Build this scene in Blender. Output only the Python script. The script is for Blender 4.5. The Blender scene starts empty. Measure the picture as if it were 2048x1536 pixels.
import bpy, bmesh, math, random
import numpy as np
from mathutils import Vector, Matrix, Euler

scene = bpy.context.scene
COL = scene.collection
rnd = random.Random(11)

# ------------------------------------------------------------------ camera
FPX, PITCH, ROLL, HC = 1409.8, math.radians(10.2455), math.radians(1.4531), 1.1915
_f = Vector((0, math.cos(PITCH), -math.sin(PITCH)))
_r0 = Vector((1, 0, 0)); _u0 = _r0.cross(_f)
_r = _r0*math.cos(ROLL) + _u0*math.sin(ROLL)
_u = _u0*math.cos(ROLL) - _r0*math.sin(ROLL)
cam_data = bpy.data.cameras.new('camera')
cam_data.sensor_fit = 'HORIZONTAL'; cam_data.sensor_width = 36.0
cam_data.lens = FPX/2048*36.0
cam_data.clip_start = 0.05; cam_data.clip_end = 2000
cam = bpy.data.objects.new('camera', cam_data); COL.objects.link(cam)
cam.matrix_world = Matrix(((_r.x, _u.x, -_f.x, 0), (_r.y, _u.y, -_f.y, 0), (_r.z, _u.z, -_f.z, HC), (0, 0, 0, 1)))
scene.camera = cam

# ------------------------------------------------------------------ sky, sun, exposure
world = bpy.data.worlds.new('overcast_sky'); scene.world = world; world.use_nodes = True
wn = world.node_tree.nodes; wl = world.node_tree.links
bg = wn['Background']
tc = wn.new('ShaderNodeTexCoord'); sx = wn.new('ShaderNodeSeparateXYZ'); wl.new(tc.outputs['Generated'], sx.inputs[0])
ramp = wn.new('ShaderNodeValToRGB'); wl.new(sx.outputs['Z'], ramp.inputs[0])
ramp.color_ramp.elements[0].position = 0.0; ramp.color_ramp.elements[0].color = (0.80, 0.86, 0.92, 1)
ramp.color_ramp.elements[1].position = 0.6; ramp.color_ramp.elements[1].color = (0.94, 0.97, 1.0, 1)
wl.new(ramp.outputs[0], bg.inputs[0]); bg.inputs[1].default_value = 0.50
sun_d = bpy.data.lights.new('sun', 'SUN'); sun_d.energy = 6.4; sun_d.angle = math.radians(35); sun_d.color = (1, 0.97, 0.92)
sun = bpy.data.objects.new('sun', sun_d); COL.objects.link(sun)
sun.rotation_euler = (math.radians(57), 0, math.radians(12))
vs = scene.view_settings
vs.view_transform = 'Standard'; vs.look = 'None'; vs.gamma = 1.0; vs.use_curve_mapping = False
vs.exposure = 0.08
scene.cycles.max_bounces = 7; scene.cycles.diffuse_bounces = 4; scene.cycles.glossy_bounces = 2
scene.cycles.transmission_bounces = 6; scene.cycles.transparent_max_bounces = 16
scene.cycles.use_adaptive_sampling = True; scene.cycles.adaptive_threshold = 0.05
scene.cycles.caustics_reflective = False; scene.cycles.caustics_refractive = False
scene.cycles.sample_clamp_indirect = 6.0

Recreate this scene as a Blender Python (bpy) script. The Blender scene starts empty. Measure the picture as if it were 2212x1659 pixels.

== TASK INSTRUCTIONS ==
Print, unaltered, every line from the beginning of the material down to the line with "scene.camera = cam".

== RESULT OF THIS EXERCISE ==
Build this scene in Blender. Output only the Python script. The script is for Blender 4.5. The Blender scene starts empty. Measure the picture as if it were 2048x1536 pixels.
import bpy, bmesh, math, random
import numpy as np
from mathutils import Vector, Matrix, Euler

scene = bpy.context.scene
COL = scene.collection
rnd = random.Random(11)

# ------------------------------------------------------------------ camera
FPX, PITCH, ROLL, HC = 1409.8, math.radians(10.2455), math.radians(1.4531), 1.1915
_f = Vector((0, math.cos(PITCH), -math.sin(PITCH)))
_r0 = Vector((1, 0, 0)); _u0 = _r0.cross(_f)
_r = _r0*math.cos(ROLL) + _u0*math.sin(ROLL)
_u = _u0*math.cos(ROLL) - _r0*math.sin(ROLL)
cam_data = bpy.data.cameras.new('camera')
cam_data.sensor_fit = 'HORIZONTAL'; cam_data.sensor_width = 36.0
cam_data.lens = FPX/2048*36.0
cam_data.clip_start = 0.05; cam_data.clip_end = 2000
cam = bpy.data.objects.new('camera', cam_data); COL.objects.link(cam)
cam.matrix_world = Matrix(((_r.x, _u.x, -_f.x, 0), (_r.y, _u.y, -_f.y, 0), (_r.z, _u.z, -_f.z, HC), (0, 0, 0, 1)))
scene.camera = cam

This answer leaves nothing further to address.